Probabilmente la nostra cultura non è ancora preparata per affrontare la questione ‘pedofilia’ con tutta la maturità scientifica e soprattutto sapienziale che gli interrogativi perturbanti impongono. Giusy Randazzo avrebbe potuto imboccare varie scorciatoie, una più disastrosa dell’altra: raccontare a fini edificanti la storia di una guarigione dai traumi infantili di un’adulta abusata; oppure condannare moralisticamente gli adulti insospettabilmente responsabili dell’abuso; oppure ancora - sarebbe stata un’idea commercialmente redditizia, suppongo - legittimare scandalisticamente l’esercizio della pederastia in nome del “politeismo dei valori” o del ritorno ad un sano paganesimo pre-cristiano…Invece, con un colpo d’ala, l’autrice tenta la via più ardua: rinunziare a schemi e schermi per cercare di scrutare le dinamiche segrete che si sviluppano fra un adulto (abusante) e un bambino (abusato). Dinamiche delle quali - prima di stabilire chi deve giocare il ruolo fisso di ‘vittima’ e chi di ‘carnefice’ - va riconosciuta la tragicità: nel senso greco, classico, del termine. Certe attrazioni infatti sembrano gestire i soggetti umani più che esserne gestite: ‘colpa’ e ‘danno’ si incrociano paradossalmente, al punto che raramente il ‘colpevole’ è immune dal dolore che arreca e la persona danneggiata indenne dal ’senso di colpa’ per aver scatenato gli impulsi più ciechi dell’abusante.
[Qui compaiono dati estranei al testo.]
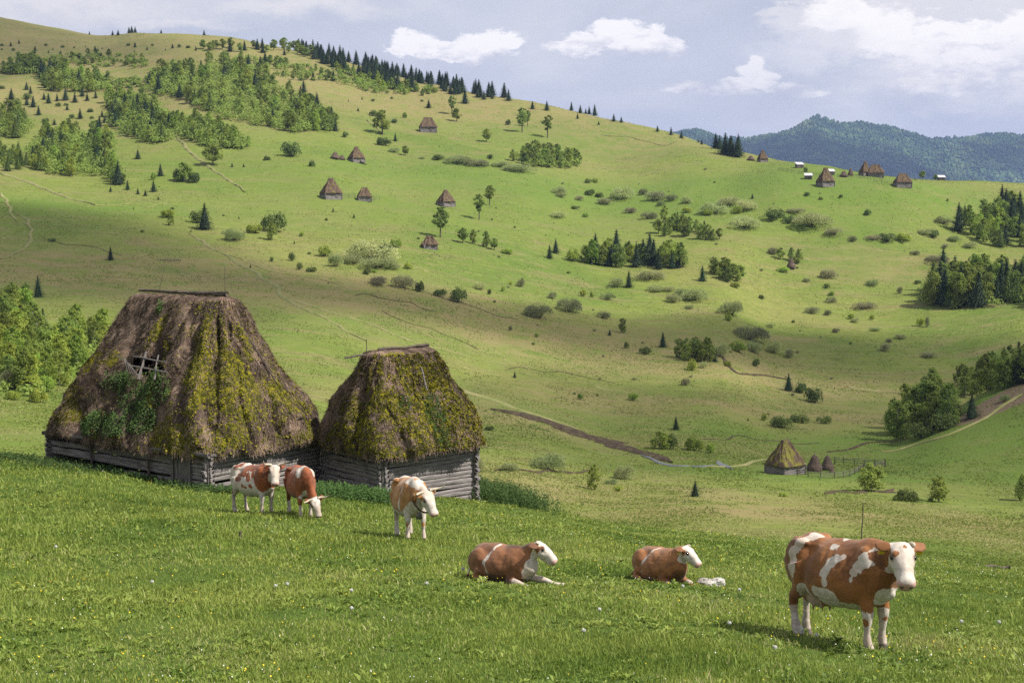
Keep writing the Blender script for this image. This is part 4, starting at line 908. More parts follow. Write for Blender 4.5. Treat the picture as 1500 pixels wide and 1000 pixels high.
def hut(name, near, d1, L1, L2, wall_top, roof_h, ridge, ridge_on, seed, label, mossf, res=0.065, hole=None, door=None, lump=0.16, furrow=0.10, n_straw=16000, n_moss=16000, nettle=None, oh=0.42, belly=0.10, mound=0.3, pw=1.0, rr=0.28):
    """near = nearest corner (x, y); d1 = unit vector of the wall going left; other wall goes right at right angles"""
    d1 = Vector((d1[0], d1[1], 0)).normalized(); d2 = Vector((d1.y, -d1.x, 0)) if (d1.y*1.0) > 0 else Vector((-d1.y, d1.x, 0))
    nc = Vector((near[0], near[1], 0)); ctr = nc + d1*L1/2 + d2*L2/2
    cs = [nc, nc + d1*L1, nc + d1*L1 + d2*L2, nc + d2*L2]
    gmin = min(h1(c.x, c.y) for c in cs) - 0.35
    root = empty(name, (ctr.x, ctr.y, wall_top), 0, label, 'hut')
    def LM_(o, zx):    # frame whose x runs along wall, y inward
        pass
    # walls
    for k in range(4):
        a = cs[k]; b = cs[(k+1) % 4]; e = (b - a); L = e.length; e.normalize(); inn = (ctr - (a+b)/2).normalized()
        V, F = log_wall(L, gmin - wall_top, 0.02, seed*10+k)
        M = Matrix(((e.x, inn.x, 0, a.x-ctr.x), (e.y, inn.y, 0, a.y-ctr.y), (0, 0, 1, 0), (0, 0, 0, 1)))
        link('log_wall', mesh_np('log_wall', xf(V, M), F, [M_LOG]), root)
        # eave beam lying on the wall
        V, F = bar((-0.18, -0.10, 0.02), (L+0.18, -0.12, 0.03), 0.075, 0.06, 7, 0.02, seed+k, 9)
        link('eave_beam', mesh_any('eave_beam', xf(V, M), F, M_PLANK if k in (0, 3) else M_POLE, True), root)
        for xx in (0.02, L-0.02):
            V, F = box_np((xx, 0.02, (gmin-wall_top)/2), (0.15, 0.15, (wall_top-gmin)*0.98), 0.0, 0.006, np.random.default_rng(seed+k))
            if k in (0, 2): link('corner_post', mesh_np('corner_post', xf(V, M), F, [M_PLANK]), root)
    # roof
    ax = d1 if ridge_on == 1 else d2; ay = Vector((-ax.y, ax.x, 0)); A, B = (L1/2, L2/2) if ridge_on == 1 else (L2/2, L1/2)
    per = 4*(A+B+2*oh)
    V, F, mm, G = roof_mesh(A, B, roof_h, ridge, seed, int(per/res), int(math.hypot(roof_h, B)/res), oh, lump, furrow, mossf=mossf, belly=belly, mound=mound, pw=pw, rr=rr)
    M = Matrix(((ax.x, ay.x, 0, 0), (ax.y, ay.y, 0, 0), (0, 0, 1, 0.08), (0, 0, 0, 1)))
    W = xf(V, M); Wg = xf(G.reshape(-1, 3), M).reshape(G.shape)
    if hole:
        u = CX + FPX*(W[:, 0]+ctr.x)/((W[:, 1]+ctr.y)*CP - (W[:, 2]+wall_top)*SP); vv = ((W[:, 1]+ctr.y)*SP + (W[:, 2]+wall_top)*CP)/((W[:, 1]+ctr.y)*CP - (W[:, 2]+wall_top)*SP)
        py = CY - FPX*vv; ff = (W[:, 1] < (W[:,0]*0.75))  # camera side
        hx, hy, hrx, hry = hole
        dd = ((np.abs(u-hx)/hrx)**2.6 + (np.abs(py-hy)/hry)**2.6) + 0.35*vnoise(u/6, py/5, 3)
        cam_side = (W[:, 0]*ctr.x + W[:, 1]*ctr.y) < 0
        inh = (dd < 1) & cam_side
        drop = inh[F].sum(1) >= 3
        F = F[~drop]
        holepts = W[inh]
    rf = link('thatched_roof', mesh_np('thatched_roof', W, F, [M_THATCH], True, {'moss': mm}), root)
    rng = np.random.default_rng(seed+5)
    def clearhole(V_, F_, p, k=4):
        if not hole: return V_, F_
        d = np.min(np.linalg.norm(p[:, None, :] - holepts[None, ::7, :], axis=2), axis=1) > 0.10
        Vr = V_.reshape(-1, k, 3)[d]; return Vr.reshape(-1, 3), np.arange(len(Vr)*k).reshape(-1, k)
    V1, F1, p1 = strands_on(Wg, rng, n_straw, 0.16, 0.006)
    V1, F1 = clearhole(V1, F1, p1)
    # ragged fringe hanging from the eaves
    Sn = G.shape[1]; n = int(per*70); j = rng.integers(0, Sn, n); b_ = rng.random(n)[:, None]; i0 = rng.integers(1, 4, n)
    p = Wg[i0, j]*(1-b_) + Wg[i0, (j+1) % Sn]*b_; outw = np.stack([p[:, 0], p[:, 1], 0*p[:, 0]], -1); outw /= np.linalg.norm(outw, axis=1)[:, None]
    dd = outw*rng.uniform(0, .7, n)[:, None] + np.array([0, 0, -1.0]) + rng.normal(size=(n, 3))*0.3; sd = np.cross(dd, outw + 0.01); sd /= np.linalg.norm(sd, axis=1)[:, None] + 1e-9
    Lh = rng.uniform(.03, .13, n)[:, None]; Vf = np.stack([p + sd*.009, p - sd*.009, p + dd*Lh - sd*.005, p + dd*Lh + sd*.005], 1).reshape(-1, 3)
    V1, F1 = join([(V1, F1), (Vf, np.arange(4*n).reshape(-1, 4))])
    link('straw', mesh_np('straw', V1, F1, [M_STRAW]), rf)
    mg = np.concatenate([mm[:G.shape[0]*Sn].reshape(-1, Sn)])
    V2, F2 = tufts_on(Wg, mg, rng, int(n_moss*1.5), 0.042, 0.38)
    if len(V2): 
        V2, F2 = clearhole(V2, F2, V2.reshape(-1, 4, 3).mean(1))
        link('moss', mesh_np('moss', V2, F2, [M_MOSS]), rf)
    return root, rf, Wg, mg, ctr, d1, d2, M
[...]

La consapevolezza della tragicità della relazione pedofila suggerisce - starei per dire impone - uno sguardo di pietà su tutti coloro che, a vario titolo, vi restano coinvolti. Una pietà che non esclude la necessaria articolazione di tutti gli altri approcci (l’analisi psicologica, le valutazioni legali, le considerazioni etiche, le strategie pedagogiche…), ma in qualche modo la fonda e la orienta: “Ricordo una volta un uomo in tribunale al banco degli imputati. Vidi il bambino che aveva dentro, i cui unici ricordi erano maltrattamenti fisici e abusi sessuali… Era come se avessi avuto davanti due bambini: due vittime. Non dimenticherò mai i suoi occhi. Erano identici a quelli del bambino violentato e sapevo che un giorno li avrei rivisti: e magari il carnefice questa volta sarebbe stato proprio quello che oggi riconoscevo come vittima”.
Una notazione a margine: il co-protagonista, lo psicanalista Andrea Matula, può anche essere interpretato come cifra della ricerca intellettuale ed esistenziale dell’autrice, presidente dell’AIP (Associazione italiana degli psicofilosofi). Andrea, infatti, con la sua intelligenza e con la sua dedizione professionale, incarna i pregi dell’approccio psicoterapeutico, ma con lo scacco finale che subisce di fronte al male oscuro della paziente-amante Lucia attesta anche i limiti di tale approccio. La sua vicenda testimonia la necessità che, nell’affrontare gli enigmi della vita, si faccia appello a risorse che vanno al di là della scienza psicoanalitica.